── SOURCE DATA ──
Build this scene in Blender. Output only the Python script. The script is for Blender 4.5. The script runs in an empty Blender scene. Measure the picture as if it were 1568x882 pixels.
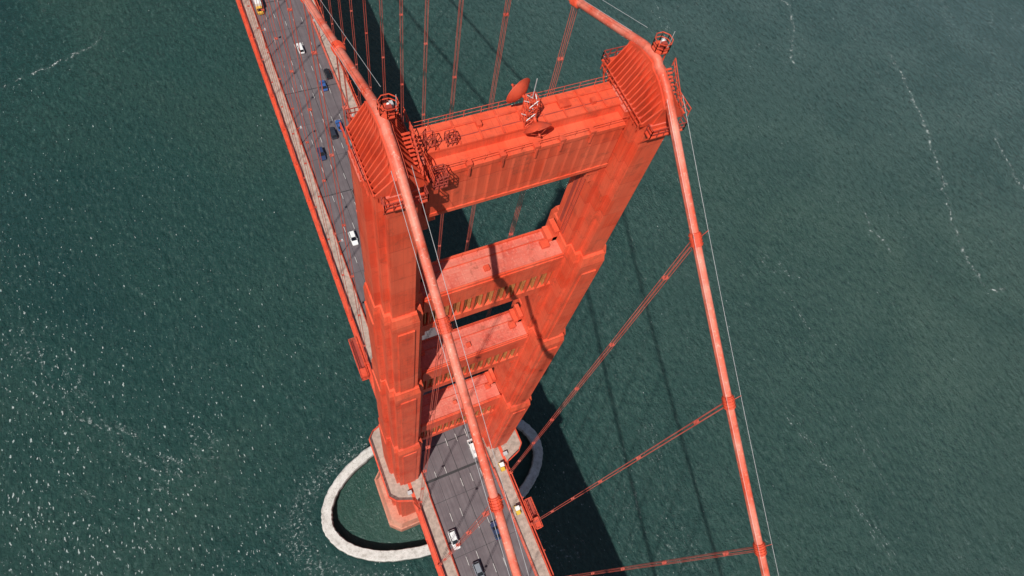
import bpy, math, random
from mathutils import Vector, Matrix
random.seed(7)
scn=bpy.context.scene
ZT=223.0; DK=75.0; CX=13.7; SP=15.24

# ------------------------------------------------------------ materials
def newmat(name):
    m=bpy.data.materials.new(name); m.use_nodes=True
    nt=m.node_tree; b=nt.nodes['Principled BSDF']
    return m,nt,b
def N(nt,t,**kw):
    n=nt.nodes.new(t)
    for k,v in kw.items(): setattr(n,k,v)
    return n
def mathn(nt,op,a,b=None,c=None,clamp=False):
    n=N(nt,'ShaderNodeMath',operation=op); n.use_clamp=clamp
    for i,v in enumerate((a,b,c)):
        if v is None: continue
        if isinstance(v,(int,float)): n.inputs[i].default_value=v
        else: nt.links.new(v,n.inputs[i])
    return n.outputs[0]
def pos(nt,scale=(1,1,1),rot=(0,0,0)):
    g=N(nt,'ShaderNodeNewGeometry'); m=N(nt,'ShaderNodeMapping')
    m.inputs['Scale'].default_value=scale; m.inputs['Rotation'].default_value=rot
    nt.links.new(g.outputs['Position'],m.inputs['Vector']); return m.outputs[0]
def noise(nt,vec,scale,detail=3,rough=.55,dist=0):
    n=N(nt,'ShaderNodeTexNoise'); n.inputs['Scale'].default_value=scale
    n.inputs['Detail'].default_value=detail; n.inputs['Roughness'].default_value=rough
    n.inputs['Distortion'].default_value=dist
    nt.links.new(vec,n.inputs['Vector']); return n.outputs['Fac']
def ramp(nt,fac,stops):
    r=N(nt,'ShaderNodeValToRGB'); e=r.color_ramp.elements
    while len(e)<len(stops): e.new(.5)
    for i,(p,c) in enumerate(stops):
        e[i].position=p; e[i].color=c if len(c)==4 else (*c,1)
    nt.links.new(fac,r.inputs['Fac']); return r.outputs['Color']
def mix(nt,fac,a,b,mode='MIX'):
    n=N(nt,'ShaderNodeMix',data_type='RGBA',blend_type=mode)
    for s,v in ((n.inputs['Factor'],fac),(n.inputs['A'],a),(n.inputs['B'],b)):
        if isinstance(v,(int,float)): s.default_value=v
        elif isinstance(v,tuple): s.default_value=(*v,1) if len(v)==3 else v
        else: nt.links.new(v,s)
    return n.outputs['Result']
def bump(nt,b,h,strength,dist=.1):
    n=N(nt,'ShaderNodeBump'); n.inputs['Strength'].default_value=strength; n.inputs['Distance'].default_value=dist
    nt.links.new(h,n.inputs['Height']); nt.links.new(n.outputs[0],b.inputs['Normal'])

def steel(name,base,worn,dark,seams=True,wornamt=.62,rough=.55,rust=.0):
    m,nt,b=newmat(name)
    v=pos(nt)
    n1=noise(nt,v,.22,5,.6); n2=noise(nt,pos(nt,(1,1,.10)),1.5,5,.7); n3=noise(nt,v,2.6,5,.72)
    c=mix(nt,ramp(nt,n2,[(.35,(0,0,0)),(.75,(.9,.9,.9))]),base,dark)
    w=ramp(nt,n3,[(wornamt,(0,0,0)),(wornamt+.1,(1,1,1))])
    c=mix(nt,mathn(nt,'MULTIPLY',w,.6),c,worn)
    c=mix(nt,ramp(nt,n1,[(.38,(0,0,0)),(.68,(.45,.45,.45))]),c,worn)
    if seams:
        s=N(nt,'ShaderNodeSeparateXYZ'); nt.links.new(v,s.inputs[0])
        f=mathn(nt,'FRACT',mathn(nt,'DIVIDE',s.outputs['Z'],3.4))
        l=mathn(nt,'LESS_THAN',f,.035)
        fx=mathn(nt,'FRACT',mathn(nt,'DIVIDE',mathn(nt,'ADD',s.outputs['X'],100.35),1.07))
        lx=mathn(nt,'LESS_THAN',fx,.07)
        fy=mathn(nt,'FRACT',mathn(nt,'DIVIDE',mathn(nt,'ADD',s.outputs['Y'],100.2),1.07))
        ly=mathn(nt,'LESS_THAN',fy,.07)
        a=mathn(nt,'MAXIMUM',l,mathn(nt,'MULTIPLY',mathn(nt,'MAXIMUM',lx,ly),.6))
        c=mix(nt,mathn(nt,'MULTIPLY',a,.65),c,dark)
        wn=N(nt,'ShaderNodeTexWhiteNoise'); 
        mv=N(nt,'ShaderNodeVectorMath',operation='FLOOR')
        nt.links.new(pos(nt,(1/2.14,1/2.14,1/3.4)),mv.inputs[0]); nt.links.new(mv.outputs[0],wn.inputs['Vector'])
        c=mix(nt,mathn(nt,'MULTIPLY',wn.outputs['Value'],.40),c,worn)
    g=ramp(nt,noise(nt,v,.55,6,.78),[(.54,(0,0,0)),(.68,(1,1,1))])
    c=mix(nt,mathn(nt,'MULTIPLY',g,.5+rust),c,(.22,.055,.028))
    nt.links.new(c,b.inputs['Base Color']); b.inputs['Roughness'].default_value=rough
    bump(nt,b,n3,.25,.03)
    return m
ORANGE=steel('orange_steel',(.76,.078,.026),(.78,.150,.075),(.44,.038,.016))
ORANGE_P=steel('orange_steel_plain',(.70,.070,.024),(.76,.145,.078),(.40,.036,.017),seams=False)
TOPS=steel('dusty_orange_steel',(.62,.095,.058),(.68,.24,.175),(.40,.05,.035),seams=True,wornamt=.53,rust=.2)
CABLE=steel('cable_paint',(.74,.095,.040),(.86,.46,.36),(.50,.052,.025),seams=False,wornamt=.56)
SUSP=steel('suspender_paint',(.55,.08,.05),(.62,.2,.15),(.35,.05,.035),seams=False)
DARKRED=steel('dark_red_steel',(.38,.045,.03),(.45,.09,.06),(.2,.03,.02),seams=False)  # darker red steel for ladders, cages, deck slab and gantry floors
TAN=steel('rusty_primer',(.50,.155,.045),(.62,.31,.11),(.25,.05,.025),seams=False,wornamt=.48)
PIERM=steel('pier_concrete',(.58,.21,.135),(.58,.35,.26),(.36,.13,.09),seams=False)

def simple(name,col,rough=.6,var=.25,scale=.6,metal=0):
    m,nt,b=newmat(name)
    n=noise(nt,pos(nt),scale,5,.65)
    d=tuple(x*(1-var) for x in col); l=tuple(min(1,x*(1+var)) for x in col)
    nt.links.new(ramp(nt,n,[(.3,d),(.7,l)]),b.inputs['Base Color'])
    b.inputs['Roughness'].default_value=rough; b.inputs['Metallic'].default_value=metal
    return m
WALK=simple('sidewalk_concrete',(.36,.28,.235),.85,.3,.8)
PAINTW=simple('road_paint',(.50,.48,.46),.7,.35,3)
JOINT=simple('joint_dark',(.03,.028,.03),.7,.2)
METAL=simple('galvanised',(.45,.45,.46),.5,.15)
WHITE=simple('white_equipment',(.75,.74,.72),.5,.1)
YEL=simple('safety_yellow',(.62,.40,.04),.5,.1)
# asphalt
m,nt,b=newmat('asphalt'); v=pos(nt)
n1=noise(nt,v,.35,5,.6); n2=noise(nt,pos(nt,(2.2,.07,1)),.9,4,.6)
c=ramp(nt,n1,[(.3,(.115,.092,.100)),(.7,(.160,.134,.142))])
c=mix(nt,ramp(nt,n2,[(.4,(0,0,0)),(.7,(.6,.6,.6))]),c,(.078,.062,.070))
sn=N(nt,'ShaderNodeSeparateXYZ'); nt.links.new(v,sn.inputs[0])
wn=N(nt,'ShaderNodeTexWhiteNoise',noise_dimensions='1D'); nt.links.new(mathn(nt,'FLOOR',mathn(nt,'DIVIDE',sn.outputs['Y'],15.24)),wn.inputs['W'])
c=mix(nt,mathn(nt,'MULTIPLY',wn.outputs['Value'],.35),c,(.085,.070,.075))
nt.links.new(c,b.inputs['Base Color']); b.inputs['Roughness'].default_value=.85
bump(nt,b,noise(nt,v,6,2),.2,.02); ASPH=m
# fender concrete
m,nt,b=newmat('fender_concrete'); v=pos(nt)
n1=noise(nt,v,.5,6,.7); n2=noise(nt,v,1.6,5,.75)
c=ramp(nt,n1,[(.28,(.30,.28,.25)),(.45,(.52,.50,.47)),(.7,(.68,.66,.63))])
c=mix(nt,ramp(nt,n2,[(.54,(0,0,0)),(.64,(.75,.75,.75))]),c,(.30,.27,.23))
s=N(nt,'ShaderNodeSeparateXYZ'); nt.links.new(v,s.inputs[0])
wet=mathn(nt,'LESS_THAN',mathn(nt,'ADD',s.outputs['Z'],n2),2.6)
c=mix(nt,wet,c,(.05,.05,.04))
nt.links.new(c,b.inputs['Base Color']); b.inputs['Roughness'].default_value=.9
bump(nt,b,n2,.6,.25); FEND=m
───
== CHALLENGE ==
Pictures are excluded; extract exactly the lines from the start of the data through the line that holds "ZT=223.0; DK=75.0; CX=13.7; SP=15.24", both ends included.

== FULL SOLUTION ==
Build this scene in Blender. Output only the Python script. The script is for Blender 4.5. The script runs in an empty Blender scene. Measure the picture as if it were 1568x882 pixels.
import bpy, math, random
from mathutils import Vector, Matrix
random.seed(7)
scn=bpy.context.scene
ZT=223.0; DK=75.0; CX=13.7; SP=15.24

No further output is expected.